The Free Thinkers tells two tales. The first novella focuses on Ida, an independent woman, a "freethinker" devoted to finding her own way in America. A factory forelady, a patron of the theater, and an instinctive feminist, she is determined to find total freedom in a man's world-no matter where it leads her.
The collection's other novella chronicles the lives of three sisters from the Ukraine as they find husbands and start their own families in America. Two masterful chapters at the heart of the novella describe their mother's arrival, after the great war and the revolution, to a small Indiana town. She is "a vision, in her clothes, her posture, the very air around her, a vision of a sight on a street in the village they'd all come from, suddenly seamlessly transported into this pleasant spring morning to the very middle of America."

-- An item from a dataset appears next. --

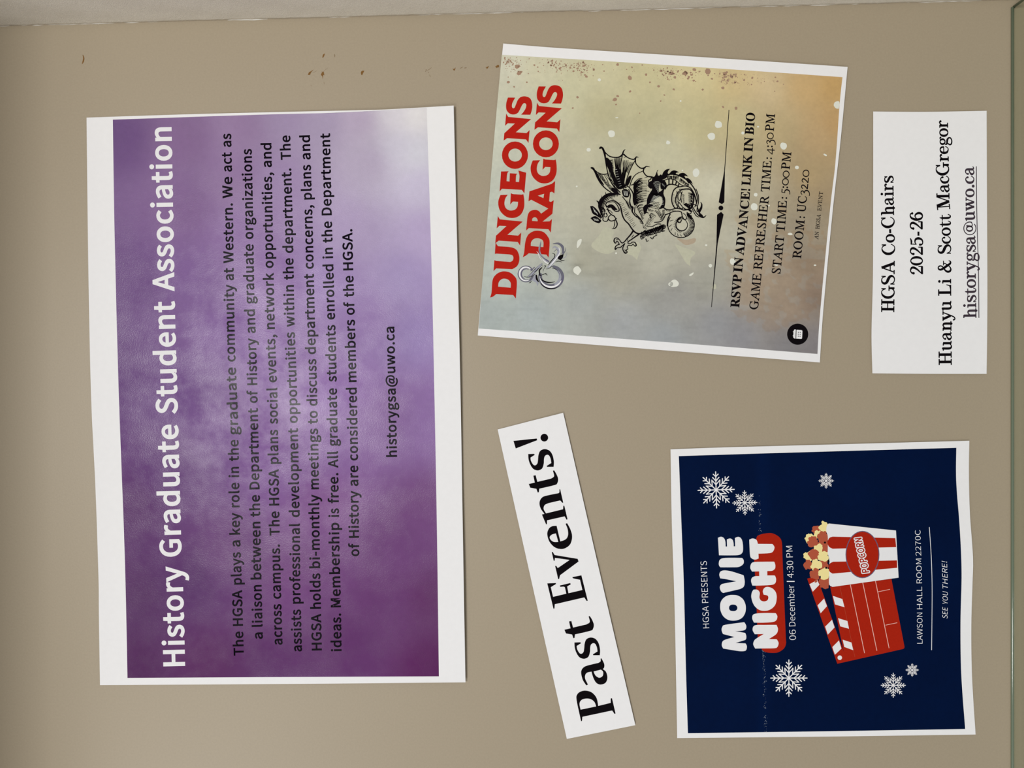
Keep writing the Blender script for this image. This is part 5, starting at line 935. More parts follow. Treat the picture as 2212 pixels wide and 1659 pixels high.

In Layle Silbert's tender Stories of the New World, as in the best stories of Chekov, the slightest gesture carries with it the weight of the world. Nothing happens, everything happens. Silbert's writing is delicate, as if dusted by the wings of a visiting angel, here to present for posterity the way things were.

Born in 1913 in a Yiddish-speaking household in Chicago, LAYLE SILBERT attended the University of Chicago and pursued a career in social work before before turning, later in life, to photography and fiction. By the 1960s Silbert had moved to New York City, where she was involved in both literary and radical feminist circles. Her acclaimed photographs, primarily of contemporary writers such as Nelson Algren, James Baldwin, and Elizabeth Bishop, were exhibited more than thirty times in the United States and internationally. All the while Silbert was writing in a variety of forms, including poems and a handful of personal essay, but she primarily considered herself a writer of short fiction. Her stories were published in the New York Quarterly, Literary Review, and Salmagundi, among others. The collection of stories included in Yudl, published by Seven Stories, was selected by the author for publication in the last days before her death. Silbert died in 2003.